I just went for it. I quit my job.
Has anyone else ever read quotes on Pinterest, seen an empowering post on Instagram, or even listened to a motivational podcast and felt like it was just speaking to you? I've been feeling that way for a while. I knew I wanted more.
More creativity.
More flexibility.
More time with my husband.
More time at home.
More time to live the life I've always imagined.
I mean I just think it's absurd the way life works sometimes. You spend all this money to go to college and then get a job to pay off your college debt. You spend all this money to buy house and then you're away at your job for at least a third of the day, 5 days each week. You fall in love and find someone you want to spend your life with but you spend most of your waking hours with your coworkers.
And there is nothing wrong with living your life this way if you are happy with it. But I just wasn't. And I really hadn't been in a long time. I feel like I've lost myself throughout the years.
I was spunky. I was adventurous. I was brave.
Lately I've just been scared. Longing for what I once was, how I once felt, and trying to figure out how to get myself back to that person. I finally realized that my situation had to change. I had to take a leap of faith to de-stress and gain some clarity. For me, that was to quit my job.
Why hadn't I done that sooner? I really thought I would figure myself out and get a game plan in action (such as another secure income) first. The reality was that I was so invested into my job that my wheels were just spinning when my focus wasn't on it. I needed a break to rest, both physically and mentally.
And that's where I am now. It's been 4 weeks and it's been pretty blissful if I'm honest. I don't have to set an alarm in the mornings which really makes a huge difference in my day. I adopted a second dog and spend a good chunk of my day at dog parks + giving belly rubs. I've watched a LOT of Gilmore Girls (Team Jess!) and I have zero regrets about that. It's been so great to just zone out and allow the stress/anxiety to fade away. I really don't think I've been this relaxed since before we moved to New York almost 6 years ago.
But let's be real, our financial situation isn't one that allows me to do this forever. I'm grateful that my husband has been so understanding and gracious to allow me to have this time, but now that my head is a bit more clear, I need to figure out what's next. I've been doing a bit of part-time work from home and aside from figuring out how I work best in that type of environment, it's been just what I wanted. I know I want to, at least primarily, work from home/my own studio. I've always wanted to be an entrepreneur. I've just never quite felt like I knew exactly a path to go down. And I still don't. But I'm motivated. I've seen/read/heard from all these successful people who've built their businesses around the lives they wanted by creating a business around what brings them joy. That's exactly what I'm set out to do.

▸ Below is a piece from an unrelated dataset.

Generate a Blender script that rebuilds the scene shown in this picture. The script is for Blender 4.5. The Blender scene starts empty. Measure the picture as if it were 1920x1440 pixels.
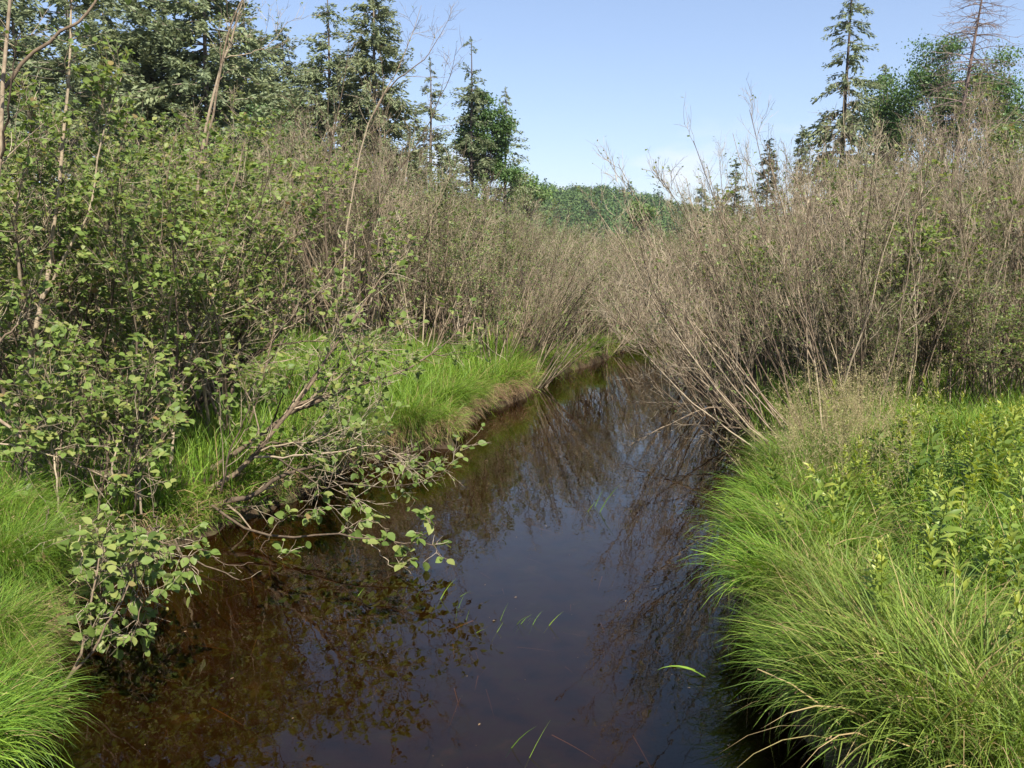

One thing that definitely brings me joy is
this. Creating & sharing content has been such an important outlet for me since I first started dabbling in it back in 2012. I literally cried to a boss in New York when my job consumed so much of my life that I couldn't maintain my site (throwback to the
Opal & Violet times). I really don't know a better time than now to put the energy into this. All the excuses I've had before are
mostly gone so I'm really the only thing holding myself back if I don't do it now.
So hello, again. As a first step to rediscovering my passion, I'll be sharing here at least once each week (still need to find out what feels right for me). I'll be sharing daily (a lot of style/shopping content) on Facebook. And I'm vowing to show up on Instagram frequently (in both semi-curated squares and in behind-the-scenes stories).
Real life. Real love. Real fashion.
Thanks for sticking with me. For not giving up on me. For reading what I have to say. For encouraging me when I don't feel good about myself. Your page views, DMs, and comments are so incredibly encouraging and all mean more to me than you know.